Sold for $150 at Hutter Auctions NYC

Agate is a form of chalcedony (quartz, silicon dioxide) called Cryptocrystalline typically filling cracks and gas cavities in ancient lava flows; Scotland’s agates are from the Old Red Sandstone age (around 400 million years old).

Used on a small scale for the manufacture of jewellery for at least two hundred years, agate is one of Scotland’s best-known semi-precious stones. Cut into thin pieces it is nearly transparent but it less brittle than normal quartz, which helps to explain that stones found in cufflinks, bracelets and brooches made during the Victorian Era (140 years of age) show so little wear.

Reference: http://www.thistleandbroom.co.uk/scotland/agate.htm.

The stone was given its name by Theophrastus, a Greek philosopher and naturalist, who discovered the stone along the shore line of the river Achates (Greek: Ἀχάτης) in present-day Sicily, sometime between the 4th and 3rd centuries BC. Colourful agates and other chalcedonies were obtained over 3,000 years ago from the Achates River, now called Dirillo.

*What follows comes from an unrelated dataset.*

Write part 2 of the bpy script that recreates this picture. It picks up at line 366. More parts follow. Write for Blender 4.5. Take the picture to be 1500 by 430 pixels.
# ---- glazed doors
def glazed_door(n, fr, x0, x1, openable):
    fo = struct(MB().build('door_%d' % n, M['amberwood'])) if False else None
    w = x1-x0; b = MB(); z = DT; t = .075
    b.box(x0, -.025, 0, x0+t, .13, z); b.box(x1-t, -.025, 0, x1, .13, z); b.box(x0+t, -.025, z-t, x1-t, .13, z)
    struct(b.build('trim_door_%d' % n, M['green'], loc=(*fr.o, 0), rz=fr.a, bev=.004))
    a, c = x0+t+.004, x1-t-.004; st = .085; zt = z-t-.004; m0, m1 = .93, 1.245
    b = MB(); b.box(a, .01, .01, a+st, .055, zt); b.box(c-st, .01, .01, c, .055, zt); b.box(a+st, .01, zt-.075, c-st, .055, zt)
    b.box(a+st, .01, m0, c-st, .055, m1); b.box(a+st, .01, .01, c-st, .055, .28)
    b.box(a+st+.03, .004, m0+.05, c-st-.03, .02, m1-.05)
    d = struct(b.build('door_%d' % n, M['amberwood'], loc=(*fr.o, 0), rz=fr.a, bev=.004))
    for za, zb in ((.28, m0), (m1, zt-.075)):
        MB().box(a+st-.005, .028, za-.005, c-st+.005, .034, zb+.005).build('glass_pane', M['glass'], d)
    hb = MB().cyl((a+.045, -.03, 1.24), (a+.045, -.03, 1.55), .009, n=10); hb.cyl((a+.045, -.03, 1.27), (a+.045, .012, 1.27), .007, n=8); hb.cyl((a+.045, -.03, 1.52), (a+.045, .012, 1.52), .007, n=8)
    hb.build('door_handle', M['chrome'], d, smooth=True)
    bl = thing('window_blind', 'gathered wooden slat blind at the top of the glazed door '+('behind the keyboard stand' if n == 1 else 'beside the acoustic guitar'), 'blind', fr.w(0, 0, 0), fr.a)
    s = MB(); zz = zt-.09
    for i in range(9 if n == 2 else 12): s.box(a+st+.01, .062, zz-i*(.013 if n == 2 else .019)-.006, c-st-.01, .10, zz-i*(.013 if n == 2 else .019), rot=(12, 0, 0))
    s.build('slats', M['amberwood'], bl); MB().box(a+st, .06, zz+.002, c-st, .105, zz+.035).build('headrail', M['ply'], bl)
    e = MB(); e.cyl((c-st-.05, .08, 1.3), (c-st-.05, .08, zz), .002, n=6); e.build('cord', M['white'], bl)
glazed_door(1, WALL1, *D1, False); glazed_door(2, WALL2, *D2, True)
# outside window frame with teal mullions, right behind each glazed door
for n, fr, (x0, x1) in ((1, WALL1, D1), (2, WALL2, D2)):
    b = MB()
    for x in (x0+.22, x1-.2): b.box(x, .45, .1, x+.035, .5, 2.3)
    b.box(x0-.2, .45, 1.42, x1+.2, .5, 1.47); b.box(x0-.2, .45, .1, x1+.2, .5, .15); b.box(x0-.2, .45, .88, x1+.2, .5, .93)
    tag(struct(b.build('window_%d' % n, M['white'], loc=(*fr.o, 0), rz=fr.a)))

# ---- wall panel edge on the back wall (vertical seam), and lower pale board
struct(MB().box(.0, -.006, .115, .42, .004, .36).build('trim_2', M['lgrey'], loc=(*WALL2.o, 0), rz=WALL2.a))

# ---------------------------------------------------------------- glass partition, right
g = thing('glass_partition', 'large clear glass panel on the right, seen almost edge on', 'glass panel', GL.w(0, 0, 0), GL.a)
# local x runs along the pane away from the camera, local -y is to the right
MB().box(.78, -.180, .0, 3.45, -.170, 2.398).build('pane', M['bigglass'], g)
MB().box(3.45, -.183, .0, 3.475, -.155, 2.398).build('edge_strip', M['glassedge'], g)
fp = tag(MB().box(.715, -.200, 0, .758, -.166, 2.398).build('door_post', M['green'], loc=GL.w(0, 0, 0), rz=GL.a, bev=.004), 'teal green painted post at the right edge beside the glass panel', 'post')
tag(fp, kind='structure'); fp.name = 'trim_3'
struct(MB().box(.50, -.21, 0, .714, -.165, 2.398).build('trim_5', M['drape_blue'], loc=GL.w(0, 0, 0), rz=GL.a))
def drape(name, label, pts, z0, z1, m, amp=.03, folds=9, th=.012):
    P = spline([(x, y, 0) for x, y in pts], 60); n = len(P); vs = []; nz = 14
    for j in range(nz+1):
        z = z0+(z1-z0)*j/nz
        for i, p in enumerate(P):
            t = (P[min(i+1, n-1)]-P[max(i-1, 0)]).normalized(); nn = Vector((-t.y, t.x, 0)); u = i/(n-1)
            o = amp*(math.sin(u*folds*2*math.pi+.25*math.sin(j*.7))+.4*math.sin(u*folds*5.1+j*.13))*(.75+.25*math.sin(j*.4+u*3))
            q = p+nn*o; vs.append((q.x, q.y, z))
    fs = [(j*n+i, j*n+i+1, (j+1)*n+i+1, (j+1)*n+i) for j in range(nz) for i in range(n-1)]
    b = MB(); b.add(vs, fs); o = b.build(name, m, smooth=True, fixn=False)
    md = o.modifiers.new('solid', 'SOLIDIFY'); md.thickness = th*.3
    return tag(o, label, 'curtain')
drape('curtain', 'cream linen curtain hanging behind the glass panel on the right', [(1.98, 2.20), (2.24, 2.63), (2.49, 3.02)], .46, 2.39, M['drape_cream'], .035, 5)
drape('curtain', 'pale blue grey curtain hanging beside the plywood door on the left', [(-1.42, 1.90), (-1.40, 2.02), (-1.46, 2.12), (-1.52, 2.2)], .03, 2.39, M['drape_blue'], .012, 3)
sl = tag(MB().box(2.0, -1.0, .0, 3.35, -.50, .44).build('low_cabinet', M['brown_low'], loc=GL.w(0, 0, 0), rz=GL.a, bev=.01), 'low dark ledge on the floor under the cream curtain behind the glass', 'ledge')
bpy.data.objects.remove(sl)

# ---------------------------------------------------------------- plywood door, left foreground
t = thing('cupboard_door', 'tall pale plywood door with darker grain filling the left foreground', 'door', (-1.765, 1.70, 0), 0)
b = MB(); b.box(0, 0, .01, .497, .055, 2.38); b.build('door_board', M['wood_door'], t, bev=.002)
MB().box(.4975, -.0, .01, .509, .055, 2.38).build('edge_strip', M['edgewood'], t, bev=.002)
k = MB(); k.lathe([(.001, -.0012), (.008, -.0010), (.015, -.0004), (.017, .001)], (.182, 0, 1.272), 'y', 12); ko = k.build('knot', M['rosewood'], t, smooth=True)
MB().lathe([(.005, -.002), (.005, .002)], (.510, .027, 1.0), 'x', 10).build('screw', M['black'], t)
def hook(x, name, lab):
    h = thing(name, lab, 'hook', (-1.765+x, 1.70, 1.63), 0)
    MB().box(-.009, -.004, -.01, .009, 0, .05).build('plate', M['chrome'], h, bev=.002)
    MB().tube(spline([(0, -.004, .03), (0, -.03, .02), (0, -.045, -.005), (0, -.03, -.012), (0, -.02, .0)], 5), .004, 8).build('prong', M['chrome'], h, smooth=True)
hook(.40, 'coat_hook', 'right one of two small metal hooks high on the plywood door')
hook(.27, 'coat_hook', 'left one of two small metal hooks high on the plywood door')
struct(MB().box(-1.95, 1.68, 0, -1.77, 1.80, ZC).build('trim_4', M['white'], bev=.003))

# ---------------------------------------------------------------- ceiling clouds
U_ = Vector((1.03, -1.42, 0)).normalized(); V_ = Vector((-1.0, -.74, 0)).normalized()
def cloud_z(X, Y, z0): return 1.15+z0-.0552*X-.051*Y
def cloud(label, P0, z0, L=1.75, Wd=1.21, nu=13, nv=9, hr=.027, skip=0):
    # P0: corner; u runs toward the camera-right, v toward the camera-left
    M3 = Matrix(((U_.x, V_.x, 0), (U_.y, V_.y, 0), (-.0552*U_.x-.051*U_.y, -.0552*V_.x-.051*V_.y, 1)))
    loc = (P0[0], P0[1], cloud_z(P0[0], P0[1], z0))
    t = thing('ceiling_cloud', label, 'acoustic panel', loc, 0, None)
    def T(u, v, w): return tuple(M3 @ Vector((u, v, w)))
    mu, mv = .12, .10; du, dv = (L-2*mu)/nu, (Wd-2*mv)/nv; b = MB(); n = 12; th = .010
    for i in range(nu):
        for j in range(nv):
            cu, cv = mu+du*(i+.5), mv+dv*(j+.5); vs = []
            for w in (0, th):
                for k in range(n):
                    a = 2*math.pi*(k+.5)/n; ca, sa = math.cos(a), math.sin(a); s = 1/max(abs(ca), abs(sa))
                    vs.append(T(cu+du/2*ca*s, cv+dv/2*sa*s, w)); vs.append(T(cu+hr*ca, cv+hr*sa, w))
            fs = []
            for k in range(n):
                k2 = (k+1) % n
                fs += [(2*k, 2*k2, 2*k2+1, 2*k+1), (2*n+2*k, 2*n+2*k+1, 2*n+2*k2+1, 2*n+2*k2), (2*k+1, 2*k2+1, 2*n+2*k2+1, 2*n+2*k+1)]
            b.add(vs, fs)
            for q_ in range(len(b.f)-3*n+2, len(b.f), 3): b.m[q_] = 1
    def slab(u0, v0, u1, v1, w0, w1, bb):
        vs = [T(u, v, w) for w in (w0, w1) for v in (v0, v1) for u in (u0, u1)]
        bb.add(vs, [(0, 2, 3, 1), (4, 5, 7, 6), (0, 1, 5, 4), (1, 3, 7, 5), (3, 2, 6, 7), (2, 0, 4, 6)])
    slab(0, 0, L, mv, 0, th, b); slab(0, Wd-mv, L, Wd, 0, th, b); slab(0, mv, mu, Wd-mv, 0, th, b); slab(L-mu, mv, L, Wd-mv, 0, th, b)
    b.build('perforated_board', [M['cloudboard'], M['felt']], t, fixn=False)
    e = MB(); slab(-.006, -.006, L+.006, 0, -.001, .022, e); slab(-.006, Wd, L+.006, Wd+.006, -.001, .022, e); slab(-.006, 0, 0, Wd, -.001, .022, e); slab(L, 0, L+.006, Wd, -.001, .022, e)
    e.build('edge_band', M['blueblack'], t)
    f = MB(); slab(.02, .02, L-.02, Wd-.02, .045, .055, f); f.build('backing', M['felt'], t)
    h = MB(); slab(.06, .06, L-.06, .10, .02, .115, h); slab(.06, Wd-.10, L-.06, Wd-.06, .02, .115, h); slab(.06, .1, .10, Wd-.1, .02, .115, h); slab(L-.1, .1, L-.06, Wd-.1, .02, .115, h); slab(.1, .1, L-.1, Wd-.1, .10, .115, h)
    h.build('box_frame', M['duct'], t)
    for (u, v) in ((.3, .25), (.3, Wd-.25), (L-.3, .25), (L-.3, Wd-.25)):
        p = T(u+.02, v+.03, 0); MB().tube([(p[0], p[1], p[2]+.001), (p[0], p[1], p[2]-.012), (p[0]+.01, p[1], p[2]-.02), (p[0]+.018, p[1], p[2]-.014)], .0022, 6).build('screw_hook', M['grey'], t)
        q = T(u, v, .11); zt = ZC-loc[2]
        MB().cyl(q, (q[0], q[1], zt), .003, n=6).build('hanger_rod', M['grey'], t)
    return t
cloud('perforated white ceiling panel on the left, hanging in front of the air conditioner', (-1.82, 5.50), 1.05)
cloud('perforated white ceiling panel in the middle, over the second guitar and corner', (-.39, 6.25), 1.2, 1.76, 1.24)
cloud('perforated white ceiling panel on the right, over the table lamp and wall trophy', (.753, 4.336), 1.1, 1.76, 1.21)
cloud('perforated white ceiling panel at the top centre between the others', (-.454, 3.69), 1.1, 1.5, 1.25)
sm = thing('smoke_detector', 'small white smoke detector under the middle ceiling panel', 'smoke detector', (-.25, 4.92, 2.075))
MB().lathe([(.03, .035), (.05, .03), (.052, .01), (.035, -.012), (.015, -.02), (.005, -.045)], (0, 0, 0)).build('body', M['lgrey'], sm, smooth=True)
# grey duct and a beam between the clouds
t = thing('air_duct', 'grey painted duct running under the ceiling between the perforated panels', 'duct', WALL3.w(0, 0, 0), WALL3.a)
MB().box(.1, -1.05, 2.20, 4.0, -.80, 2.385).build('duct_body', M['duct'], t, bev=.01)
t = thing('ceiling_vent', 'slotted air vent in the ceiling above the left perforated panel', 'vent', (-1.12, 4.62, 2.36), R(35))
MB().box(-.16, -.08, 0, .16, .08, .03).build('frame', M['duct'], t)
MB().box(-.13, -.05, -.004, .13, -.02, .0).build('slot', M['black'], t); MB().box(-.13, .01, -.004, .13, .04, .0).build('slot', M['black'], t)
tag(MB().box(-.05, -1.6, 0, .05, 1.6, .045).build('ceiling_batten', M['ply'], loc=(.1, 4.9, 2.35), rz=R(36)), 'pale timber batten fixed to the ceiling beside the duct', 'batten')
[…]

Agate is one of the most common materials used in the art of hardstone carving, and has been recovered at a number of ancient sites, indicating its widespread use in the ancient world; for example, archaeological recovery at the Knossos site on Crete illustrates its role in Bronze Age Minoan culture.

Most agates occur as nodules in volcanic rocks or ancient lavas, in former cavities produced by volatiles in the original molten mass, which were then filled, wholly or partially, by siliceous matter deposited in regular layers upon the walls. Agate has also been known to fill veins or cracks in volcanic or altered rock underlain by granitic intrusive masses. Such agates, when cut transversely, exhibit a succession of parallel lines, often of extreme tenuity, giving a banded appearance to the section. Such stones are known as banded agate, riband agate and striped agate.